Hamas slaughtered more than 1,000 civilians and took several hundred hostages. Israel retaliated with a ground and air war that has no discernable endgame beyond ceaseless bloodshed and keeping Benjamin Netanyahu in power. Hamas has no interest in peaceful governance—it cannot be the steward of a functioning Palestinian state—and the right-wing politicians who control Israel do not want any outcome that results in a new Palestinian nation. In this way, Hamas is a useful foil for Likud and its hard-right allies. Liberal Zionists long for what cannot be—the two-state solution—and anti-Zionists ask for the fantastical, the end of Israel as a Jewish State. Israel will no sooner surrender its Jewish majority and share land with the Palestinians than the American government will sell back the land beneath New York City to the indigenous.
Throughout history, Jews have been endangered. My ancestors were killed in pogroms and genocides. As the killing went on—and even after it stopped—a casual anti-Semitism pervaded the United States. Conspiracy theories took root. Colleges maintained their quotas. Much of this doesn’t happen anymore, but it would also be silly to argue all Jew hatred has vanished. Rather, I’ll make a more straightforward argument—Jews at Columbia, Harvard, Stanford, and every other exceedingly wealthy university are safe and will be safe and they should go to class. If they don’t like pro-Palestinian protests, they can look the other way. Campuses are large. Not to sound too crass, or like one of my old baseball coaches—Coach Tommy, a tanker of a man, comes to mind—but a lot of these students, and the Columbia administration in general, should suck it up. There is nothing new or unusual about mass protests. They broke out during the Vietnam War, the Iraq War, and they swallowed up Manhattan for several months in the Occupy era. They will keep coming. If the pro-Palestinian students are saying things you do not like, you have the right to counter-protest. You also have the right to ignore them. This is what makes the United States, for all its world-historical failings, such a lovely place. Speech is not illegal.

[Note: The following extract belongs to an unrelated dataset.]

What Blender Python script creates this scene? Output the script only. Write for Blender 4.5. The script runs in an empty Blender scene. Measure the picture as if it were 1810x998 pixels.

I think you got it right. The strongest argument against the Columbia protest I’ve seen is John McWhorter complaining that the loud chanting made it impossible to conduct a class in a building adjacent to the tented lawn; but if the administration made any attempt to get the demonstrators to manage the noise level, I haven’t heard of it.
It is funny, I remember during all the arguments about the Harper's letter how I'd ask my friends why they thought Noam Chomsky and Cornel West signed it. Chomsky and West remembered when these censorship / cancellation debates were all about Israel, with critics of Israel being accused of anti-semitism. Now we seem to have come full circle, some of the letter's signatories are behaving in a predictably hypocritical way but the (perfectly banal) principles it expresses remain true.
"Suck it up" is exactly the right thing to say.